▶ **DO THIS**:
Which lines contain the string "scene"? Please list every one of them.

════════════════════

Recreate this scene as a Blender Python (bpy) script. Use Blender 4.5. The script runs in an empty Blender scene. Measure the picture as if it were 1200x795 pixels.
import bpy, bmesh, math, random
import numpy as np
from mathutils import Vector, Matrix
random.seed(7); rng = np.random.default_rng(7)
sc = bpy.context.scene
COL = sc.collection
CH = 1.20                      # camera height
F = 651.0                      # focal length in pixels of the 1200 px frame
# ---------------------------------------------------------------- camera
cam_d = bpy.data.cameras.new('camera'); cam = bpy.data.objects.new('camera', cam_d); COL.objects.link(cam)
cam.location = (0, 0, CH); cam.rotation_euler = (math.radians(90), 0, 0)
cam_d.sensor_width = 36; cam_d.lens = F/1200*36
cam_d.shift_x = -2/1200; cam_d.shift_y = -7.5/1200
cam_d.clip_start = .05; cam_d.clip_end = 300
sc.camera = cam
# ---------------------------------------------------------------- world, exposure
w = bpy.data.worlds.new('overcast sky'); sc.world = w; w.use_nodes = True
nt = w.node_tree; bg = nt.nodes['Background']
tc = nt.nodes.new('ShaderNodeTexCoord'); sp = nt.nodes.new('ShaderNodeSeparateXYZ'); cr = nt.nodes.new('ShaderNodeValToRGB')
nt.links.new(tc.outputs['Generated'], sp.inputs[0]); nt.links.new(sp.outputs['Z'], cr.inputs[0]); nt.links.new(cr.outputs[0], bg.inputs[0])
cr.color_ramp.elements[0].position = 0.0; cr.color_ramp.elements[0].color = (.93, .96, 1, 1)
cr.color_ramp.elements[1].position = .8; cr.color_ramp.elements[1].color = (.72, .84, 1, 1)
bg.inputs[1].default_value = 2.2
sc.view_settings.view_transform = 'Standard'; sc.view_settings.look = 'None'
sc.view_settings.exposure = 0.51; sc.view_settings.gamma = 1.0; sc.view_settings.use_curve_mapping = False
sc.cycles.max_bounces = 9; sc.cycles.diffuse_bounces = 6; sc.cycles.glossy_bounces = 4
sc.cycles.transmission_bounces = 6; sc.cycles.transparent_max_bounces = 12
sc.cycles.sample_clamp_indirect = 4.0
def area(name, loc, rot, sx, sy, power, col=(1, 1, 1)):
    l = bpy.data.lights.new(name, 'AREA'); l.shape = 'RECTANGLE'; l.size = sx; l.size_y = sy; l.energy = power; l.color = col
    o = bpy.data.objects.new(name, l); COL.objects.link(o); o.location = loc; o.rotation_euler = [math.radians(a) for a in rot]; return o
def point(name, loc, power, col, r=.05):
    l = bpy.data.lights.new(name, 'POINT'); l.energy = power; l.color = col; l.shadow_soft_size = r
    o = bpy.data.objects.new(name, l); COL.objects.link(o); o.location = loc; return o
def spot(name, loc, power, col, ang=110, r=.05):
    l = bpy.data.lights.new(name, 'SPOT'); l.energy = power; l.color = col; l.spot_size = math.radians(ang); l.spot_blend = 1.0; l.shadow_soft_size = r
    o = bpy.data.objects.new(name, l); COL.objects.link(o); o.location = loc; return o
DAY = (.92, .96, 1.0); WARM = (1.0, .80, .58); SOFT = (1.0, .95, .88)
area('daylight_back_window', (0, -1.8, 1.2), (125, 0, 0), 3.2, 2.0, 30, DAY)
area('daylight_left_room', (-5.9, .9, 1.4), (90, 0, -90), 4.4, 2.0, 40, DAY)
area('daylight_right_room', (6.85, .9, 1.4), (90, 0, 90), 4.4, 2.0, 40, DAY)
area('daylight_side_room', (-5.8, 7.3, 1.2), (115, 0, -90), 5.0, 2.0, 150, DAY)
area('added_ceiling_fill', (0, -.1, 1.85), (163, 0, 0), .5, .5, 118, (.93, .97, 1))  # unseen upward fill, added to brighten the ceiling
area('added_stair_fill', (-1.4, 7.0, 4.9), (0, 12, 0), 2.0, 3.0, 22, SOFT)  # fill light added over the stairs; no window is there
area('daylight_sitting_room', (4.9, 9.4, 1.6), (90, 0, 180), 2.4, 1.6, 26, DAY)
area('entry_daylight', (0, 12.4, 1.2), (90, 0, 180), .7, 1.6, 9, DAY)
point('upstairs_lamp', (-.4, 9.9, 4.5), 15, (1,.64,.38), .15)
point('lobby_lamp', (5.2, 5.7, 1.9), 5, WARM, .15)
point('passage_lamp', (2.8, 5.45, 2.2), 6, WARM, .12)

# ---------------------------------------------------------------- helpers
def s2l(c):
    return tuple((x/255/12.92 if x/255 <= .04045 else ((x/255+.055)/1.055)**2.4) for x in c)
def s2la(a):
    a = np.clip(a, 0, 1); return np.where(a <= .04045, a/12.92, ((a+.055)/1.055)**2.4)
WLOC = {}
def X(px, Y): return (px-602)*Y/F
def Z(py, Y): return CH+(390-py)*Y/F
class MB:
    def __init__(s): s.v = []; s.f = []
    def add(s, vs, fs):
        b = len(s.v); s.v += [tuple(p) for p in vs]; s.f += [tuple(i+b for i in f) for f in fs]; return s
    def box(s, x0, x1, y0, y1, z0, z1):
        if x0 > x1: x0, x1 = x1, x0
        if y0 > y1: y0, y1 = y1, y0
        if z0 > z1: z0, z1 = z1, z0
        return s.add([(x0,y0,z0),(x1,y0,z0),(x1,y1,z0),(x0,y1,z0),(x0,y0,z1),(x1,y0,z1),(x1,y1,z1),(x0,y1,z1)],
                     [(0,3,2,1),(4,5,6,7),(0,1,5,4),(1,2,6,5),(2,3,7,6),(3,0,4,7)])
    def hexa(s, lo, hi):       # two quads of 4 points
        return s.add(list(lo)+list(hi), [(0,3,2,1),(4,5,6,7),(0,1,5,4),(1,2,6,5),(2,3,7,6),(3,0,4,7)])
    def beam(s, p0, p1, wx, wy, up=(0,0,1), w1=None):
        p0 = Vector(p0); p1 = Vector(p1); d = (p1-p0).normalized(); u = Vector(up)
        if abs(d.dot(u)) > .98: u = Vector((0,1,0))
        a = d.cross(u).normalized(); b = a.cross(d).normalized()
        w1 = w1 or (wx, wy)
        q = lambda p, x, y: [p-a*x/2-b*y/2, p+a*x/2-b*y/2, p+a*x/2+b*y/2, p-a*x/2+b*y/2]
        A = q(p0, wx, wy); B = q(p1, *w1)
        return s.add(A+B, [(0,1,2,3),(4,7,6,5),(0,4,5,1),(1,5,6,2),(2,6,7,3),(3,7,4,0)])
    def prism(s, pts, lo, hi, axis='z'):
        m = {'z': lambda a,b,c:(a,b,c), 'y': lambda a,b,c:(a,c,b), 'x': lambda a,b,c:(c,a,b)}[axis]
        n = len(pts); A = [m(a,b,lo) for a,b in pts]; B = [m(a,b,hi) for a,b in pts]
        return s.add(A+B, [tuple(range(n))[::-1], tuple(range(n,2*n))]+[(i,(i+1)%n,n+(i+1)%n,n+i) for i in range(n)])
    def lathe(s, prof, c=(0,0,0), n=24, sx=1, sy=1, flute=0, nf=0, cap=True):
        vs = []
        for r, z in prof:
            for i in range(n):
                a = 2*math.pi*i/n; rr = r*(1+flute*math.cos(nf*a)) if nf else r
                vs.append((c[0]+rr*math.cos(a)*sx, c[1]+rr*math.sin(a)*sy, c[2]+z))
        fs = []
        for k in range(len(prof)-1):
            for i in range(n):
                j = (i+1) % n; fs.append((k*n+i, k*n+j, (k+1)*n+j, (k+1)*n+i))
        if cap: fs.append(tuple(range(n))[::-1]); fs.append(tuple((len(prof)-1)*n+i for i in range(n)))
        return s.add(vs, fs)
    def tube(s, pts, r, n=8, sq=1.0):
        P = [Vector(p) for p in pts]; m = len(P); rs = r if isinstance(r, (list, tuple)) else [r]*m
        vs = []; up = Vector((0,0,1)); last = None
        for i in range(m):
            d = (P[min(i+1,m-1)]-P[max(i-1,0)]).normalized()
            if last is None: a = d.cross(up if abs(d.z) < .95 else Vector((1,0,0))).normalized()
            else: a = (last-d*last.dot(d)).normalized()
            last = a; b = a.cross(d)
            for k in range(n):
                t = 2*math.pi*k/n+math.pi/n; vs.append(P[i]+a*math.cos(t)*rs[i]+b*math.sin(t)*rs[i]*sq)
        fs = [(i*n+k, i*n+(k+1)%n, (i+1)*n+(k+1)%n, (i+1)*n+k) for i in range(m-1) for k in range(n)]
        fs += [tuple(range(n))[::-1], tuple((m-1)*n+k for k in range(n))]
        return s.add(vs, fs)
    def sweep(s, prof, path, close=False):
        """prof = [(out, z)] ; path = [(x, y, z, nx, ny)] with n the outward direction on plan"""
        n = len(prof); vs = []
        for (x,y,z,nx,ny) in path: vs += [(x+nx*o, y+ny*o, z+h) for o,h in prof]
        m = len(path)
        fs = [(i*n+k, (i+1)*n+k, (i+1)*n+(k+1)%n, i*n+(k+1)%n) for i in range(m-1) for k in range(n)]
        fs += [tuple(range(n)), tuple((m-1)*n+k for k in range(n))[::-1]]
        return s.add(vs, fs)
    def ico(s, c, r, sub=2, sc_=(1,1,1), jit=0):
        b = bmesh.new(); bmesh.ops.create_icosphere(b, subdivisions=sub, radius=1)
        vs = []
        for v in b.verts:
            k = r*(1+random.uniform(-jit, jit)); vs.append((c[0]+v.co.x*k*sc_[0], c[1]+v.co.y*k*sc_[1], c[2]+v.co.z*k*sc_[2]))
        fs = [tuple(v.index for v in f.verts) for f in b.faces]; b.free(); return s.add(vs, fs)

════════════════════

▶ **COMPLETED EXERCISE**:
Recreate this scene as a Blender Python (bpy) script. Use Blender 4.5. The script runs in an empty Blender scene. Measure the picture as if it were 1200x795 pixels.
sc = bpy.context.scene